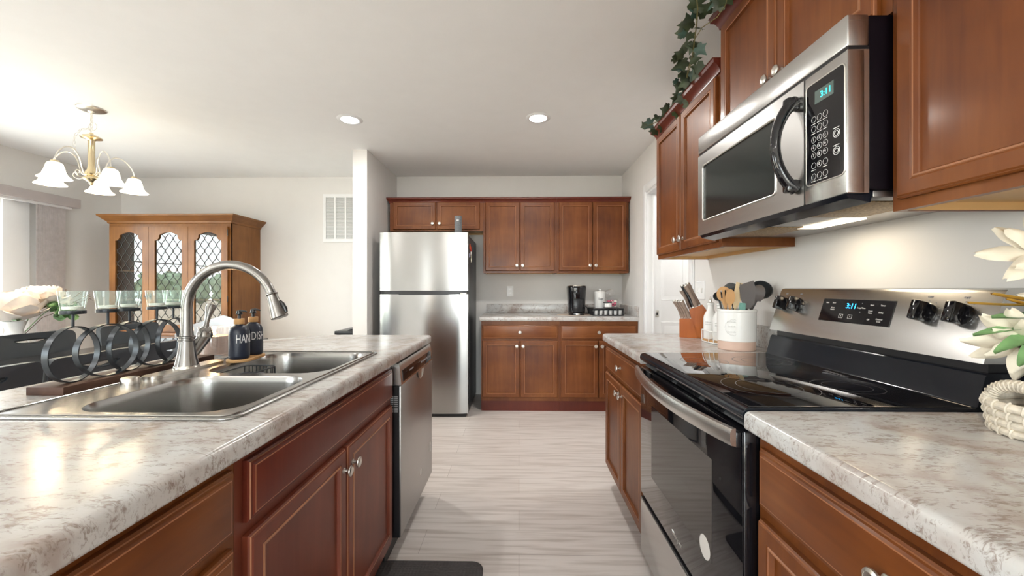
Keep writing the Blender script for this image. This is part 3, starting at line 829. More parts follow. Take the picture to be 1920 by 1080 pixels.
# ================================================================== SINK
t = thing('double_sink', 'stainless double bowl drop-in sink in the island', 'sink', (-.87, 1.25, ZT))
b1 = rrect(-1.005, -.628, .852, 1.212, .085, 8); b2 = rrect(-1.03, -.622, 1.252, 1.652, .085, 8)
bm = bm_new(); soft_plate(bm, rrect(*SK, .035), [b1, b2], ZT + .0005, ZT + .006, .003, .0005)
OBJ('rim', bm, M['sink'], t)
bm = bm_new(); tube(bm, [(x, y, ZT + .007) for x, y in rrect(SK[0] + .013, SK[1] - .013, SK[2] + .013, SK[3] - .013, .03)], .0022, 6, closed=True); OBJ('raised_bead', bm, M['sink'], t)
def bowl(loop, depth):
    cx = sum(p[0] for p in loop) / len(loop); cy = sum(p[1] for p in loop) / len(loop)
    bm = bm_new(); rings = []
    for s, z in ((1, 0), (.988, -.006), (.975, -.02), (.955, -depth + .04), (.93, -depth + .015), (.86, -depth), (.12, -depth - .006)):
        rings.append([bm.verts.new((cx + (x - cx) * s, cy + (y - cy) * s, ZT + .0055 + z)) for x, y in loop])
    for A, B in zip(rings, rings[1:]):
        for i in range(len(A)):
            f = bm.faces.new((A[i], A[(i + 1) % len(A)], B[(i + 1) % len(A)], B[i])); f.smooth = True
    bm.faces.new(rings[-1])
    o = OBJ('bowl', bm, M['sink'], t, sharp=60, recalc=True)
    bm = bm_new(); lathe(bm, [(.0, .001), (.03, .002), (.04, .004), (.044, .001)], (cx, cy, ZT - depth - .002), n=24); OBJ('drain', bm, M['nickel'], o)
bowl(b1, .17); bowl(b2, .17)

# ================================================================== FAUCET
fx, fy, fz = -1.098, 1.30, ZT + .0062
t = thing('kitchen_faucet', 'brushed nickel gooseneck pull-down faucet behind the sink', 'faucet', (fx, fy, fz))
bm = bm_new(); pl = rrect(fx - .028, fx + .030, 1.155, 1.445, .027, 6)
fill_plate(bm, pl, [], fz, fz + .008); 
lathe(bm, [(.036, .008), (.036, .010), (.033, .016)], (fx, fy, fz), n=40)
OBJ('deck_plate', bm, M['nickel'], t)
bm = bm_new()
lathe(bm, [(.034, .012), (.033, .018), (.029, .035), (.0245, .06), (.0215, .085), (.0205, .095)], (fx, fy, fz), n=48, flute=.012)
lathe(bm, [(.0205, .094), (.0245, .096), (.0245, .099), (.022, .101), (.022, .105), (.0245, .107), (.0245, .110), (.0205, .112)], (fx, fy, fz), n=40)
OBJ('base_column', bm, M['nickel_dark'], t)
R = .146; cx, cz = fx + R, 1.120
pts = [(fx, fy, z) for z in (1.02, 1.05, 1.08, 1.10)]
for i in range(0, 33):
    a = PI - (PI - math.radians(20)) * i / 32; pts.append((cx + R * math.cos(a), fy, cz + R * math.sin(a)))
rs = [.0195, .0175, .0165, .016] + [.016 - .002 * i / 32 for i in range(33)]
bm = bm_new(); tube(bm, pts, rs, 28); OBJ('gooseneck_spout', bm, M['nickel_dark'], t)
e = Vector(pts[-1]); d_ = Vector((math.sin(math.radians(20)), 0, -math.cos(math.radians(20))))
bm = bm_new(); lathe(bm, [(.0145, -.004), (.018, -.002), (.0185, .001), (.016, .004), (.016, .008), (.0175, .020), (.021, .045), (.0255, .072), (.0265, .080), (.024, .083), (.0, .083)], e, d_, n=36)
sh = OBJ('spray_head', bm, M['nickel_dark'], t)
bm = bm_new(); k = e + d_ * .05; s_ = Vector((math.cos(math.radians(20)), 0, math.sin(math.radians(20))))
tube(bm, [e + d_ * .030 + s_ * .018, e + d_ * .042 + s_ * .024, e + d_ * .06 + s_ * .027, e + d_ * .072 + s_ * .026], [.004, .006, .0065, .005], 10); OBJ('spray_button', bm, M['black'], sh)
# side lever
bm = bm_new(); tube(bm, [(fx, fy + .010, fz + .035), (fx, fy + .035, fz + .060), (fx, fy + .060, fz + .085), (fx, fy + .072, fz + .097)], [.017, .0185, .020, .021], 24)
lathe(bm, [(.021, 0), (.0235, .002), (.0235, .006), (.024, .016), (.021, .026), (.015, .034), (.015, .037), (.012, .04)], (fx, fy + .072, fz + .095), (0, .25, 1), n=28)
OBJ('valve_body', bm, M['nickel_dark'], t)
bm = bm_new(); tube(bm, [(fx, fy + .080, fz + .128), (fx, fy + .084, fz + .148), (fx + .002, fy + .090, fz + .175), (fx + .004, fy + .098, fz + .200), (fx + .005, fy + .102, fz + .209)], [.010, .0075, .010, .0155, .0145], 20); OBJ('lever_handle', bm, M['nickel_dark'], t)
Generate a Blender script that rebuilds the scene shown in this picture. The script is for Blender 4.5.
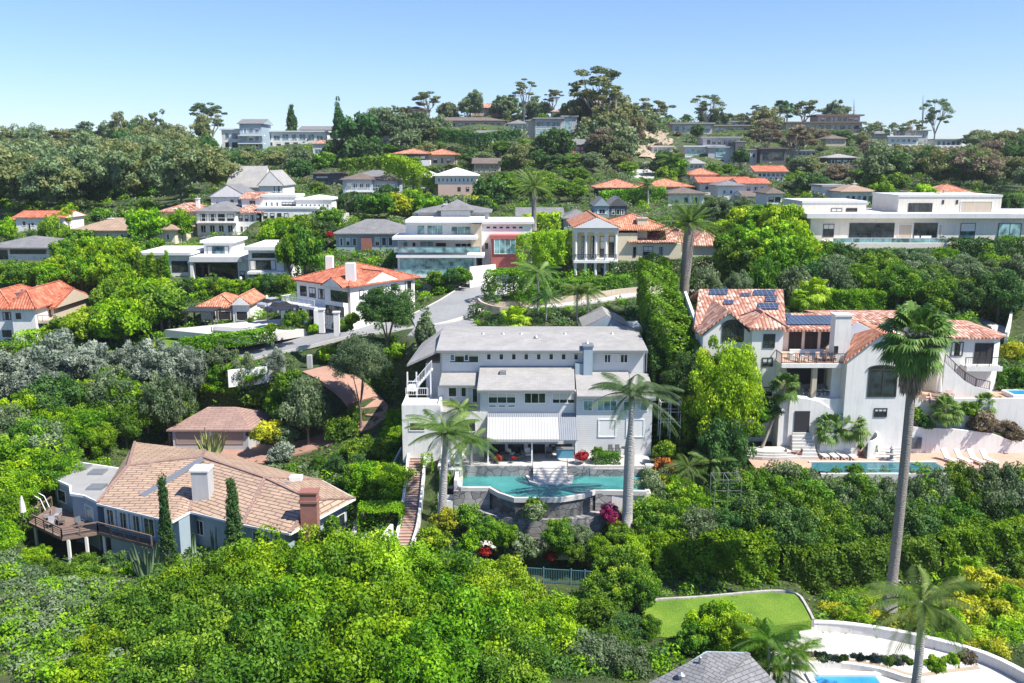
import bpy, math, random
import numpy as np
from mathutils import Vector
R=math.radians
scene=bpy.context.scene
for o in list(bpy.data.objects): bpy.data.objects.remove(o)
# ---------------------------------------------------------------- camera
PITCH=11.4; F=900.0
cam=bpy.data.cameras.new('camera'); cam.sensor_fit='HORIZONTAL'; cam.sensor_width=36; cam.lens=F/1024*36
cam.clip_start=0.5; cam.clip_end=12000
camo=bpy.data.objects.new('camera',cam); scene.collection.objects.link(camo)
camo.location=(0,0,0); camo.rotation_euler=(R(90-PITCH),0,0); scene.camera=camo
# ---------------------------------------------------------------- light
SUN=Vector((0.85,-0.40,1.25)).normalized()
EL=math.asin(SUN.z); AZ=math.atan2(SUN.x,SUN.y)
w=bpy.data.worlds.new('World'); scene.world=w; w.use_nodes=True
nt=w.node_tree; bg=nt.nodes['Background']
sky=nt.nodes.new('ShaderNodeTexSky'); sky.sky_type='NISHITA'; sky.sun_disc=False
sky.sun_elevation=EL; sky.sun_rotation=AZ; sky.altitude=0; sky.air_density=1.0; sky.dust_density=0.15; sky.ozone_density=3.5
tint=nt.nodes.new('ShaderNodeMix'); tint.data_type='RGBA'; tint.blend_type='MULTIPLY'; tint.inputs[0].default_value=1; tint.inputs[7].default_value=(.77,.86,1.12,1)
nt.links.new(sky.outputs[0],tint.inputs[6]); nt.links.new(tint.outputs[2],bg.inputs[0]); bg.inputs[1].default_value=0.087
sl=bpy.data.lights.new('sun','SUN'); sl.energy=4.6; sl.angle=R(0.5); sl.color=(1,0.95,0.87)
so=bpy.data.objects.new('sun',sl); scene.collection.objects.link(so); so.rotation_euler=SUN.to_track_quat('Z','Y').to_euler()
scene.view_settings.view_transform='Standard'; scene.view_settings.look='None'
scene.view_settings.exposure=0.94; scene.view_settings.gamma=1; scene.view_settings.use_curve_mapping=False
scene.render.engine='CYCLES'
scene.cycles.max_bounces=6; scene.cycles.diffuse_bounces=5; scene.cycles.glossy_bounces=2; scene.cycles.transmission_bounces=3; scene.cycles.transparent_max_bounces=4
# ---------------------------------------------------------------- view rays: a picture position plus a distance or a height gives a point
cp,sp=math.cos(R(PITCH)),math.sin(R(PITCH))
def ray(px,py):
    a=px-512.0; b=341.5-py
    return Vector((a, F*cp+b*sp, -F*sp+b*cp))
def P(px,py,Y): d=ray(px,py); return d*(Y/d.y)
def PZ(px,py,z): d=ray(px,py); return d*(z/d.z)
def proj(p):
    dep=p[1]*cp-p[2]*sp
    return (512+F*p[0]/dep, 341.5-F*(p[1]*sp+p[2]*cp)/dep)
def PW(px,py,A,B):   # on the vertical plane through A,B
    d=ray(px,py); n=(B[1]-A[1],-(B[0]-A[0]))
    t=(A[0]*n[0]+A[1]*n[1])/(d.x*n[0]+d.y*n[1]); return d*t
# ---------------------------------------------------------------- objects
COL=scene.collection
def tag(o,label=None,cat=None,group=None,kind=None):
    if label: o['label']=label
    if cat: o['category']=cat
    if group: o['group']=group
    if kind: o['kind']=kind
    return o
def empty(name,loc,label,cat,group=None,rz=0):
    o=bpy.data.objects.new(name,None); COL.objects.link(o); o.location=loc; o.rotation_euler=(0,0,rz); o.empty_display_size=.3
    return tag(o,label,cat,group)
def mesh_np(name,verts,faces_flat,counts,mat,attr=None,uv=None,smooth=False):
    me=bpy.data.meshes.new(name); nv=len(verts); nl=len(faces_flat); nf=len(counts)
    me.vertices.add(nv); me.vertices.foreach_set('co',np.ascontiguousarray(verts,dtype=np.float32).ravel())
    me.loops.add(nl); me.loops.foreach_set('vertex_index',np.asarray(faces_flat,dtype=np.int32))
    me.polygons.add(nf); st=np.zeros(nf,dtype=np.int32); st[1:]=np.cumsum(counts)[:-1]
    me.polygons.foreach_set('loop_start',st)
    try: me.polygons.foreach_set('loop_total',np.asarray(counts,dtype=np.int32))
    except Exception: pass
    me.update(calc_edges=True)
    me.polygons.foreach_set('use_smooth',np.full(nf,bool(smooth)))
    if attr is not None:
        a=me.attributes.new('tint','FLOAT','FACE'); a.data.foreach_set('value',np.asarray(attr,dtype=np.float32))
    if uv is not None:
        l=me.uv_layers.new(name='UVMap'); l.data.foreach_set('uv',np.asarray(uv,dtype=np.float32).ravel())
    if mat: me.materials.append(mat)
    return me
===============
• [REQUIREMENTS]
Without the pictures, repeat the entries above line by line, from the first through the one that contains "bowl(b1, .17); bowl(b2, .17)", both ends included.

• [SOLUTION TO THE EXERCISE]
Keep writing the Blender script for this image. This is part 3, starting at line 829. More parts follow. Take the picture to be 1920 by 1080 pixels.
# ================================================================== SINK
t = thing('double_sink', 'stainless double bowl drop-in sink in the island', 'sink', (-.87, 1.25, ZT))
b1 = rrect(-1.005, -.628, .852, 1.212, .085, 8); b2 = rrect(-1.03, -.622, 1.252, 1.652, .085, 8)
bm = bm_new(); soft_plate(bm, rrect(*SK, .035), [b1, b2], ZT + .0005, ZT + .006, .003, .0005)
OBJ('rim', bm, M['sink'], t)
bm = bm_new(); tube(bm, [(x, y, ZT + .007) for x, y in rrect(SK[0] + .013, SK[1] - .013, SK[2] + .013, SK[3] - .013, .03)], .0022, 6, closed=True); OBJ('raised_bead', bm, M['sink'], t)
def bowl(loop, depth):
    cx = sum(p[0] for p in loop) / len(loop); cy = sum(p[1] for p in loop) / len(loop)
    bm = bm_new(); rings = []
    for s, z in ((1, 0), (.988, -.006), (.975, -.02), (.955, -depth + .04), (.93, -depth + .015), (.86, -depth), (.12, -depth - .006)):
        rings.append([bm.verts.new((cx + (x - cx) * s, cy + (y - cy) * s, ZT + .0055 + z)) for x, y in loop])
    for A, B in zip(rings, rings[1:]):
        for i in range(len(A)):
            f = bm.faces.new((A[i], A[(i + 1) % len(A)], B[(i + 1) % len(A)], B[i])); f.smooth = True
    bm.faces.new(rings[-1])
    o = OBJ('bowl', bm, M['sink'], t, sharp=60, recalc=True)
    bm = bm_new(); lathe(bm, [(.0, .001), (.03, .002), (.04, .004), (.044, .001)], (cx, cy, ZT - depth - .002), n=24); OBJ('drain', bm, M['nickel'], o)
bowl(b1, .17); bowl(b2, .17)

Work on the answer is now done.